Görünen boyutuyla ele alırsak da PDK Şengal’de hâlâ var, eski işine devam ediyor, insanları toplumsallıklarından uzaklaştırmak için elinden geleni yapıyor. Parçalamaya çalışıyor.

PKK, tüm Kürtler için bir umut, yaşama yeniden bakış, toplumsallığı esas alan bir ideolojik, politik yapılanma. İnsanların öz iradelerine güven duyuyor, bu güveni geliştirmeye çalışıyor. PKK’nin varlığı PDK’nin her anlamda çöküşü anlamına geliyor. Şirazesini yitirmiş bir biçimde, bazı anlaşılmaz siyasi argümanlarla PKK anti-propagandası yapıyor.

Bir de Şengal’in özgürleştirilen kısımlarında PDK’nin öyle lanse edildiği gibi herhangi bir rolü yok. Ya IŞİD çekilmiştir, PDK orayı doldurmuştur, ya da HPG ve YBŞ güçleri savaşarak alan açmıştır, PDK oraya kendisini yamamıştır. Durum bundan ibaret.

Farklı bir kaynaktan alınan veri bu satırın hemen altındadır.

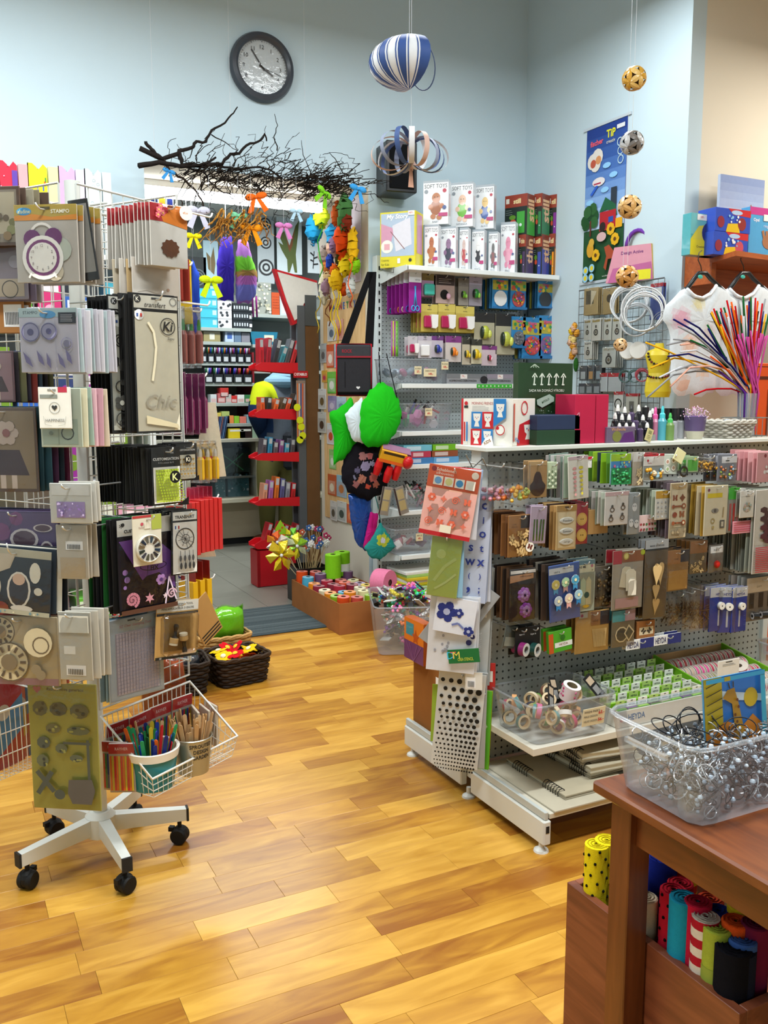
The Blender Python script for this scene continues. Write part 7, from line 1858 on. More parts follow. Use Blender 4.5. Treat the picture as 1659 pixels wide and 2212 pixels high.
def strings(fr,pts_list,c='16161a',rad=.003):
 def f(r):
  for pts in pts_list:
   O(MB(c).tube([lp(fr,r,x,y,dd)for(x,y,dd)in pts],rad,n=5),'cord','fabric',r)
 return f
sack(F48c,[(822,825),(800,842),(779,875),(777,930),(783,958),(800,967),(835,962),(858,930),(868,900),(862,865),(845,835)],'bright green drawstring gym bag hanging at the bay post','bag','1fb01c',0,.06,name='gym_bag',deco=strings(F48c,[[(818,760,0),(822,828,.03)],[(835,765,0),(868,905,.02)]]))
sack(F49b,[(758,858),(735,880),(710,892),(722,950),(720,1004),(745,990),(770,955),(778,900)],'second bright green gym bag folded to a point beside the first','bag','1ca41a',0,.04,name='gym_bag')
sack(F49b,[(782,858),(762,876),(745,895),(752,925),(762,952),(786,958),(790,900)],'white gym bag squeezed between the two green ones','bag','c9d8e0',.06,.03,name='gym_bag')
sack(F50,[(762,956),(742,990),(736,1030),(750,1062),(795,1082),(832,1062),(846,1010),(835,962),(800,952)],'black gym bag with a faded multicolour print','bag','15141a',.08,.05,name='gym_bag',rings=14,paint=[(778,985,9,'9a6a6a'),(792,984,7,'a05a5a'),(782,1006,10,'8a84a4'),(765,1015,6,'54506a'),(797,1000,6,'8a8aa0'),(775,1033,9,'a06a5a'),(763,1045,7,'8a5a5a'),(800,1030,10,'a85a54'),(812,1020,6,'7a6a7a'),(788,1050,6,'b04a3a'),(760,1030,4,'6a6a80'),(806,1046,6,'9a5a4a')])
sack(F50,[(752,1068),(800,1060),(803,1120),(790,1192),(768,1172),(757,1120)],'shiny dark blue gym bag low at the bay post','bag','1c4a9a',.05,.03,'foil',name='gym_bag')
sack(F50,[(800,1106),(818,1110),(812,1150),(792,1188),(784,1182)],'magenta gym bag seen on edge','bag','b01c70',.09,.02,name='gym_bag')
sack(F50,[(822,1128),(856,1180),(822,1209),(800,1205),(786,1182)],'teal gym bag with a lime flower applique','bag','2a8a84',.1,.025,name='gym_bag',rings=14,paint=[(824+9*math.cos(k*1.257),1166+9*math.sin(k*1.257),6,'b0bc3a')for k in range(5)]+[(824,1166,6,'c9ccdc')],deco=strings(F50,[[(808,1060,.08),(818,1100,.1),(822,1130,.1)]],'1f6a66'))
u,z=F48c.at(842,985);r=T('hammer_box','orange and yellow carton of red toy hammers hung at the bay post','toy box',F48c.w(u,.04,z),-.35,rx=.35,ry=.25)
m=MB('d9a01c');m.bbox(-.08,-.04,-.035,.08,.05,.045,.004);m.panel(-.08,-.035,.08,.045,-.04);m.rect(.1,.1,.9,.3,'2a1c0c');m.rect(0,.75,1,1,'e0601c');O(m,'carton_box','card_gloss',r)
O(MB('9a6a8a').bbox(-.075,-.03,.0455,.1,.06,.05,.001),'lid_flap','card_gloss',r)
for(x,y,zz)in((-.07,-.02,-.075),(0,-.03,-.105),(.05,-.02,-.08),(.09,-.06,.01),(.1,0,-.02)):
 m=MB('c4101c')
 if zz<-.05:m.lathe([(0,-.06),(.02,-.055),(.026,0),(.02,.045),(0,.045)],n=12,at=(x,y,zz))
 else:m.ball(x,y,zz,.032,None,12,8,(1,.9,1.2))
 O(m,'red_hammer','plastic',r)
for i,(x,nm)in enumerate(((838,'left'),(860,'right'))):
 HP(F48c,(x-11,1052,x+11,1113),.06,'%s small pack of cream sponge squares below the red hammers'%nm,'sponge pack','9a948a',lambda p:(p.rect(.2,.1,.85,.45,'c9b884'),p.rect(.2,.5,.85,.85,'c4b27c'),p.rect(0,0,.15,1,'3a2a2a')),film=.004,tilt=(.2,-.25)[i])
cr=T('roll_carton','long low brown carton of deco ribbon rolls by the opening','carton',(2.045,4.6,.0005))
CW,CD,CH=.4,.76,.185
m=MB('9a6236');t_=.005
m.box(0,0,0,CW,t_,CH);m.box(0,CD-t_,0,CW,CD,CH);m.box(0,t_,0,t_,CD-t_,CH);m.box(CW-t_,t_,0,CW,CD-t_,CH);m.box(t_,t_,0,CW-t_,CD-t_,t_)
O(m,'carton_box','carton',cr)
O(MB('8a5a34').box(.007,.007,.006,CW-.007,CD-.007,.083),'inner_floor','carton',cr)
rcol=[('d04a1c','burnt orange'),('a82a3a','wine red'),('8a2a3a','dark red'),('e0861c','orange'),('d8cca8','cream'),('d9bc1c','yellow'),('4aa0c0','light blue'),('c04a3a','brick red'),('dcd49a','pale yellow'),('8ab01e','lime'),('6a4a6a','plum'),('b8a0c0','lilac')]
rme=[]
for c,nm in rcol:
 m=MB(c);m.lathe([(.013,0),(.036,0),(.037,.002),(.037,.108),(.036,.11),(.015,.11),(.013,.02)],n=18,cols=['888',c,c,mixc(c,'ffffff',.2),mixc(c,'ffffff',.15),'3a2a1c']);me=m.mesh('ribbon_roll');me.materials.append(MATS['fabric']);rme.append(me)
order=[0,3,4,5,6,7,8,1,3,10,9,5,2,1,2,11,4,2,7,10,3,1,0,8,9,6,2,11]
k=0
for j in range(8):
 for i in range(4):
  q=order[(j*4+i*5)%len(order)]
  o=bpy.data.objects.new('ribbon_roll',rme[q]);COL.objects.link(o)
  o.location=(2.045+.052+i*.093+jit(.006),4.6+CD-.055-j*.091+jit(.006),.085+(.03 if j<2 else 0)+R.uniform(0,.02));o.rotation_euler=(jit(.06),jit(.06),0)
  tag(o,'%s ribbon roll standing in row %s, place %s of the brown carton'%(rcol[q][1],['one','two','three','four','five','six','seven','eight'][j],['one','two','three','four'][i]),'ribbon roll','ribbon rolls in the brown carton')
for i,(x,y)in enumerate(((2.27,5.2),(2.36,5.26))):
 r=T('tulle_roll',('front','rear')[i]+' tall lime green tulle roll standing on the ribbon rolls','tulle roll',(x,y,.205))
 O(MB('7ac01e').lathe([(.014,0),(.05,0),(.052,.004),(.052,.15),(.05,.155),(.018,.155),(.016,.05)],n=20,cols=['888','7ac01e','7ac01e','86cc2a','8fd03a','3a2a1c']),'tulle','fabric',r)
 O(MB('dfe4dc').lathe([(.0525,.03),(.0525,.08)],n=20),'label_band','paper',r)if i else None
r=T('tulle_roll','fat pink tulle roll lying on its side at the carton end','tulle roll',(2.4,4.74,.255),.5,rx=PI/2)
O(MB('d97a9a').lathe([(.02,-.05),(.075,-.05),(.078,-.04),(.078,.04),(.075,.05),(.02,.05)],n=24),'tulle','fabric',r)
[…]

Bugünkü aşamada, Şengal halkının kendi öz yaşamını ve yönetimini kurma mücadelesini, KDP politikalarına karşı bilinç düzeyini nasıl ele alıyorsunuz?

Yani toplumlar yaşadıkları süreçleri ele alarak, ders çıkararak gelişirler. Bazen bunun koşulları yoktur, yaşadıklarından ders çıkarmaya bile fırsat tanınmaz, bastırılırlar. Bunlardan oluşanlar da  toplumsal hafızaya eklemlenir. Fırsatını bulunca da güçlü bir biçimde ortaya çıkar. Şimdi Êzîdîler bu fırsatı yakaladılar. Onlar için hesapsızca hayatlarını ortaya koyan özgürlük savaşçılarını tanıdılar. Özgürlük savaşçılarının nasıl yaşadıklarını, ne için yaşadıklarını, mücadele ettiklerini gördüler. Zaten toplumsal genlerinde olan özgür iradeli olmayı yeniden tanıdılar. Yani Êzîdîler için bir öze dönüş ortamını yakaladılar. Bu anlamda hayatın her alanında kendi öz örgütlülüklerini oluşturuyorlar. Hani denir ya, cin şişeden çıktı artık. 

Katliamın canlı tanıklarından oldunuz. İki yılda ne tür çalışmalar yürüttünüz?

Öncesinin ve sonrasının tanıklarındanım. Size sorularınız çerçevesinde Şengal’de olan bitenin iki yüzünü de anlatmaya çalıştım. Biri Êzîdîleri haraç mezat satışa çıkaran PDK yüzüydü, diğer yüz, biz Kürtlerin en büyük değeri deyip Şengal’i ve Êzîdîliği savunan, koruyan, daim kılmak isteyen  yüz olan PKK’ydi.

Bir yüz tüm aymazlığıyla Êzîdîleri ve Şengal’i hâlâ savunduğunu iddia ederken, yarım kalan işini tamamlamak için türlü oyunlara devam eden KDP’ydi.  Diğer yandan  “Ben bu oyunu bozarım” diyen yüz PKK’ydi.

Belirttim, canlı tanığıklığım öncesi ve sonrasında yaşadıklarım zorlanmalarımı içinde barındırsa da tarihe mal olacak verileri belgeleyebilmem benim için büyük bir onur…

İhanetin ve direnişin, ahlakı ve ahlaksızlığın, onursuzluğun ve onurun en uç noktalarda gezdiği tarihin bir kesitinin tanığı olup da belgelemenin verdiği bir onur…

Bu iki yıllık süreç içerisinde bu çerçevede bir belgesel film hazırladım. Adı Gorên Be Ax, türkçesiyse Topraksız Mezarlar…

Yazıyorum da bu konuda. İleride bir kitaba da dönüştürebilirim.